- [TASK BRIEF]: Return all the data, word for word.

- [INFORMATION PROVIDED]:

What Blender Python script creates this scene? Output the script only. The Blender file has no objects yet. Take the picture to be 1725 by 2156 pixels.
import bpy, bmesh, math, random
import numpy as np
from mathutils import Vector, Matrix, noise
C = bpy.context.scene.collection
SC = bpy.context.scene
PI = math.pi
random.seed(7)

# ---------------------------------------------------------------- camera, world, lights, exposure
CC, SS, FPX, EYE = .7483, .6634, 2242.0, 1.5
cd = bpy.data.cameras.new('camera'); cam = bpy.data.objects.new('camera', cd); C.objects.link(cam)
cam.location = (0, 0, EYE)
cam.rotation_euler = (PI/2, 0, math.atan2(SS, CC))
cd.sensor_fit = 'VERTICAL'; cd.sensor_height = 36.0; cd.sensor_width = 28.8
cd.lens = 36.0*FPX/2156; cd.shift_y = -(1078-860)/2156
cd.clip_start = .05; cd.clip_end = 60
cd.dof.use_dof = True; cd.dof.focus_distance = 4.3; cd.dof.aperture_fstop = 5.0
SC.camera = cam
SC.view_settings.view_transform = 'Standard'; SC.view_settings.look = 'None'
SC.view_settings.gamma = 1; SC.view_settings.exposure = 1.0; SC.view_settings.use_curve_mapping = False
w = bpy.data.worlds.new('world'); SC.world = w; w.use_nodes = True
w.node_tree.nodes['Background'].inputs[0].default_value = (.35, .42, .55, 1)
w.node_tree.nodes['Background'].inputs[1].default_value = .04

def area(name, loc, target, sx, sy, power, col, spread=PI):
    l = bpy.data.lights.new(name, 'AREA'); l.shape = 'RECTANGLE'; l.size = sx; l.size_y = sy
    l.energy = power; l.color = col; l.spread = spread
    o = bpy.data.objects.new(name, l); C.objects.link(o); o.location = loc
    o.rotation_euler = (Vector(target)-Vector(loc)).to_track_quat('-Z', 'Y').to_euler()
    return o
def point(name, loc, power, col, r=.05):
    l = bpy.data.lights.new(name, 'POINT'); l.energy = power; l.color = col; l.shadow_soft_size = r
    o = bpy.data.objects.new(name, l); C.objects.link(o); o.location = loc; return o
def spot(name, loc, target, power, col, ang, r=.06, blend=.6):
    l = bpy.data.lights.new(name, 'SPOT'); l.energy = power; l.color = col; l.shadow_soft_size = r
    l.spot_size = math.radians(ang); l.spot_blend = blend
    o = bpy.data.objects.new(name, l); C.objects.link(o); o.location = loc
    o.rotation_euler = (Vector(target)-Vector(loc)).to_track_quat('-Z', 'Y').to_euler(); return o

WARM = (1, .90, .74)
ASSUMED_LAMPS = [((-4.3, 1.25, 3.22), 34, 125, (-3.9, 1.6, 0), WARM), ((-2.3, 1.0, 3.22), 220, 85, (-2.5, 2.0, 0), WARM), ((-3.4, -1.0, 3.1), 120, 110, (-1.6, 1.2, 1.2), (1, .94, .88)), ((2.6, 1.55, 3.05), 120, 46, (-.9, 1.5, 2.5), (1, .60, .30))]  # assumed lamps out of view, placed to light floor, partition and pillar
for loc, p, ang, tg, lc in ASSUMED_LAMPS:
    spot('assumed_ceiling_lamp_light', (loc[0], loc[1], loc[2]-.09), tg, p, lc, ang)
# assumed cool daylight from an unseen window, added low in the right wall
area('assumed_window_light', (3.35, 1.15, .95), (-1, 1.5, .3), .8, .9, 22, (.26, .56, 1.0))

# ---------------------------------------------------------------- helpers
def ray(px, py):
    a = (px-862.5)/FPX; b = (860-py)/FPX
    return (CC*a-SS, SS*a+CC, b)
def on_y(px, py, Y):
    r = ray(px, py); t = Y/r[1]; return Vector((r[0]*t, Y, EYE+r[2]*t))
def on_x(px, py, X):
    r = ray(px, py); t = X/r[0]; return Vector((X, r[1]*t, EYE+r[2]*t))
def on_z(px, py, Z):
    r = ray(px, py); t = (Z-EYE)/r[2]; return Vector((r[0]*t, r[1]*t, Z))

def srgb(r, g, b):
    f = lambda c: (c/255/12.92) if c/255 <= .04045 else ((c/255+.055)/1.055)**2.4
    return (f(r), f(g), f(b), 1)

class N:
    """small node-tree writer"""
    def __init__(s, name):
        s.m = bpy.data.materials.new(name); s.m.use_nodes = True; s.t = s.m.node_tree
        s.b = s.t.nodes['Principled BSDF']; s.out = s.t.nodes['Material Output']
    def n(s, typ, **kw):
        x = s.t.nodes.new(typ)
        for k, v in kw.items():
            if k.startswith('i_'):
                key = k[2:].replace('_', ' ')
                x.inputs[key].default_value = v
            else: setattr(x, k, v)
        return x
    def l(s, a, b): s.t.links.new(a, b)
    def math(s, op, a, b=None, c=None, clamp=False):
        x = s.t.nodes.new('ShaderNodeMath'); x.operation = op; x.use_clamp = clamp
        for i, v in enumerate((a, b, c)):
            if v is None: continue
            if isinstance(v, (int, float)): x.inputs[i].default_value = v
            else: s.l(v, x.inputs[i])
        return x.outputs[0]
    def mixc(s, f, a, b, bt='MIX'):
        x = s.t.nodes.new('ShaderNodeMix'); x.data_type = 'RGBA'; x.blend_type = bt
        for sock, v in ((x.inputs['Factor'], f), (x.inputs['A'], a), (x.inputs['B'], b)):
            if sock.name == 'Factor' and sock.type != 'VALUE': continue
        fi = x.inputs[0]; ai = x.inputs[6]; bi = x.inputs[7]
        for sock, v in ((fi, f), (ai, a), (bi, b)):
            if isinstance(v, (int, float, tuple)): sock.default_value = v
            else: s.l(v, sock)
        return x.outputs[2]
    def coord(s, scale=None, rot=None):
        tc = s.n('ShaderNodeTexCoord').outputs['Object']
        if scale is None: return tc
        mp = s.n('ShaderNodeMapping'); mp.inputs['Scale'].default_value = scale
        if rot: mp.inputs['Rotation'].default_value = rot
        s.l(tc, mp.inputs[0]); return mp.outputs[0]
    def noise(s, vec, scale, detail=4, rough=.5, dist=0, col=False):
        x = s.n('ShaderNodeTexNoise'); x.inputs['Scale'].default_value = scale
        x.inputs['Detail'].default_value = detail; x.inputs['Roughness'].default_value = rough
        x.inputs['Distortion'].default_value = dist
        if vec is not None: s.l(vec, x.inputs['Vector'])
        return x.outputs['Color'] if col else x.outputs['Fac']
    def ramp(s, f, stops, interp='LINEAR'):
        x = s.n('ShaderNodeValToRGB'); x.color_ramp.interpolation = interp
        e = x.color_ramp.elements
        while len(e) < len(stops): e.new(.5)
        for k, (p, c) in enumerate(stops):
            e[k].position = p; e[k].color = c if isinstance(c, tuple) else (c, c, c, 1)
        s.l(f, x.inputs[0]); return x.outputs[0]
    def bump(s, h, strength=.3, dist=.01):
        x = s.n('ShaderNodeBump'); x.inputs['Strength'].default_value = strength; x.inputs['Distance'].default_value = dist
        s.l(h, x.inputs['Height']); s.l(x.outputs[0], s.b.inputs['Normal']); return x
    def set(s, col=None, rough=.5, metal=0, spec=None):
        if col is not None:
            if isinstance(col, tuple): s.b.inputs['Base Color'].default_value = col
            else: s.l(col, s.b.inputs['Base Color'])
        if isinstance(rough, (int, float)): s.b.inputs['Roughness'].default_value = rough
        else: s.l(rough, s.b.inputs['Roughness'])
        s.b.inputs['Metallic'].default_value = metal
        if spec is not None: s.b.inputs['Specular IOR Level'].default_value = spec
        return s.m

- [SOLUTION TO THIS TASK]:
What Blender Python script creates this scene? Output the script only. The Blender file has no objects yet. Take the picture to be 1725 by 2156 pixels.
import bpy, bmesh, math, random
import numpy as np
from mathutils import Vector, Matrix, noise
C = bpy.context.scene.collection
SC = bpy.context.scene
PI = math.pi
random.seed(7)

# ---------------------------------------------------------------- camera, world, lights, exposure
CC, SS, FPX, EYE = .7483, .6634, 2242.0, 1.5
cd = bpy.data.cameras.new('camera'); cam = bpy.data.objects.new('camera', cd); C.objects.link(cam)
cam.location = (0, 0, EYE)
cam.rotation_euler = (PI/2, 0, math.atan2(SS, CC))
cd.sensor_fit = 'VERTICAL'; cd.sensor_height = 36.0; cd.sensor_width = 28.8
cd.lens = 36.0*FPX/2156; cd.shift_y = -(1078-860)/2156
cd.clip_start = .05; cd.clip_end = 60
cd.dof.use_dof = True; cd.dof.focus_distance = 4.3; cd.dof.aperture_fstop = 5.0
SC.camera = cam
SC.view_settings.view_transform = 'Standard'; SC.view_settings.look = 'None'
SC.view_settings.gamma = 1; SC.view_settings.exposure = 1.0; SC.view_settings.use_curve_mapping = False
w = bpy.data.worlds.new('world'); SC.world = w; w.use_nodes = True
w.node_tree.nodes['Background'].inputs[0].default_value = (.35, .42, .55, 1)
w.node_tree.nodes['Background'].inputs[1].default_value = .04

def area(name, loc, target, sx, sy, power, col, spread=PI):
    l = bpy.data.lights.new(name, 'AREA'); l.shape = 'RECTANGLE'; l.size = sx; l.size_y = sy
    l.energy = power; l.color = col; l.spread = spread
    o = bpy.data.objects.new(name, l); C.objects.link(o); o.location = loc
    o.rotation_euler = (Vector(target)-Vector(loc)).to_track_quat('-Z', 'Y').to_euler()
    return o
def point(name, loc, power, col, r=.05):
    l = bpy.data.lights.new(name, 'POINT'); l.energy = power; l.color = col; l.shadow_soft_size = r
    o = bpy.data.objects.new(name, l); C.objects.link(o); o.location = loc; return o
def spot(name, loc, target, power, col, ang, r=.06, blend=.6):
    l = bpy.data.lights.new(name, 'SPOT'); l.energy = power; l.color = col; l.shadow_soft_size = r
    l.spot_size = math.radians(ang); l.spot_blend = blend
    o = bpy.data.objects.new(name, l); C.objects.link(o); o.location = loc
    o.rotation_euler = (Vector(target)-Vector(loc)).to_track_quat('-Z', 'Y').to_euler(); return o

WARM = (1, .90, .74)
ASSUMED_LAMPS = [((-4.3, 1.25, 3.22), 34, 125, (-3.9, 1.6, 0), WARM), ((-2.3, 1.0, 3.22), 220, 85, (-2.5, 2.0, 0), WARM), ((-3.4, -1.0, 3.1), 120, 110, (-1.6, 1.2, 1.2), (1, .94, .88)), ((2.6, 1.55, 3.05), 120, 46, (-.9, 1.5, 2.5), (1, .60, .30))]  # assumed lamps out of view, placed to light floor, partition and pillar
for loc, p, ang, tg, lc in ASSUMED_LAMPS:
    spot('assumed_ceiling_lamp_light', (loc[0], loc[1], loc[2]-.09), tg, p, lc, ang)
# assumed cool daylight from an unseen window, added low in the right wall
area('assumed_window_light', (3.35, 1.15, .95), (-1, 1.5, .3), .8, .9, 22, (.26, .56, 1.0))

# ---------------------------------------------------------------- helpers
def ray(px, py):
    a = (px-862.5)/FPX; b = (860-py)/FPX
    return (CC*a-SS, SS*a+CC, b)
def on_y(px, py, Y):
    r = ray(px, py); t = Y/r[1]; return Vector((r[0]*t, Y, EYE+r[2]*t))
def on_x(px, py, X):
    r = ray(px, py); t = X/r[0]; return Vector((X, r[1]*t, EYE+r[2]*t))
def on_z(px, py, Z):
    r = ray(px, py); t = (Z-EYE)/r[2]; return Vector((r[0]*t, r[1]*t, Z))

def srgb(r, g, b):
    f = lambda c: (c/255/12.92) if c/255 <= .04045 else ((c/255+.055)/1.055)**2.4
    return (f(r), f(g), f(b), 1)

class N:
    """small node-tree writer"""
    def __init__(s, name):
        s.m = bpy.data.materials.new(name); s.m.use_nodes = True; s.t = s.m.node_tree
        s.b = s.t.nodes['Principled BSDF']; s.out = s.t.nodes['Material Output']
    def n(s, typ, **kw):
        x = s.t.nodes.new(typ)
        for k, v in kw.items():
            if k.startswith('i_'):
                key = k[2:].replace('_', ' ')
                x.inputs[key].default_value = v
            else: setattr(x, k, v)
        return x
    def l(s, a, b): s.t.links.new(a, b)
    def math(s, op, a, b=None, c=None, clamp=False):
        x = s.t.nodes.new('ShaderNodeMath'); x.operation = op; x.use_clamp = clamp
        for i, v in enumerate((a, b, c)):
            if v is None: continue
            if isinstance(v, (int, float)): x.inputs[i].default_value = v
            else: s.l(v, x.inputs[i])
        return x.outputs[0]
    def mixc(s, f, a, b, bt='MIX'):
        x = s.t.nodes.new('ShaderNodeMix'); x.data_type = 'RGBA'; x.blend_type = bt
        for sock, v in ((x.inputs['Factor'], f), (x.inputs['A'], a), (x.inputs['B'], b)):
            if sock.name == 'Factor' and sock.type != 'VALUE': continue
        fi = x.inputs[0]; ai = x.inputs[6]; bi = x.inputs[7]
        for sock, v in ((fi, f), (ai, a), (bi, b)):
            if isinstance(v, (int, float, tuple)): sock.default_value = v
            else: s.l(v, sock)
        return x.outputs[2]
    def coord(s, scale=None, rot=None):
        tc = s.n('ShaderNodeTexCoord').outputs['Object']
        if scale is None: return tc
        mp = s.n('ShaderNodeMapping'); mp.inputs['Scale'].default_value = scale
        if rot: mp.inputs['Rotation'].default_value = rot
        s.l(tc, mp.inputs[0]); return mp.outputs[0]
    def noise(s, vec, scale, detail=4, rough=.5, dist=0, col=False):
        x = s.n('ShaderNodeTexNoise'); x.inputs['Scale'].default_value = scale
        x.inputs['Detail'].default_value = detail; x.inputs['Roughness'].default_value = rough
        x.inputs['Distortion'].default_value = dist
        if vec is not None: s.l(vec, x.inputs['Vector'])
        return x.outputs['Color'] if col else x.outputs['Fac']
    def ramp(s, f, stops, interp='LINEAR'):
        x = s.n('ShaderNodeValToRGB'); x.color_ramp.interpolation = interp
        e = x.color_ramp.elements
        while len(e) < len(stops): e.new(.5)
        for k, (p, c) in enumerate(stops):
            e[k].position = p; e[k].color = c if isinstance(c, tuple) else (c, c, c, 1)
        s.l(f, x.inputs[0]); return x.outputs[0]
    def bump(s, h, strength=.3, dist=.01):
        x = s.n('ShaderNodeBump'); x.inputs['Strength'].default_value = strength; x.inputs['Distance'].default_value = dist
        s.l(h, x.inputs['Height']); s.l(x.outputs[0], s.b.inputs['Normal']); return x
    def set(s, col=None, rough=.5, metal=0, spec=None):
        if col is not None:
            if isinstance(col, tuple): s.b.inputs['Base Color'].default_value = col
            else: s.l(col, s.b.inputs['Base Color'])
        if isinstance(rough, (int, float)): s.b.inputs['Roughness'].default_value = rough
        else: s.l(rough, s.b.inputs['Roughness'])
        s.b.inputs['Metallic'].default_value = metal
        if spec is not None: s.b.inputs['Specular IOR Level'].default_value = spec
        return s.m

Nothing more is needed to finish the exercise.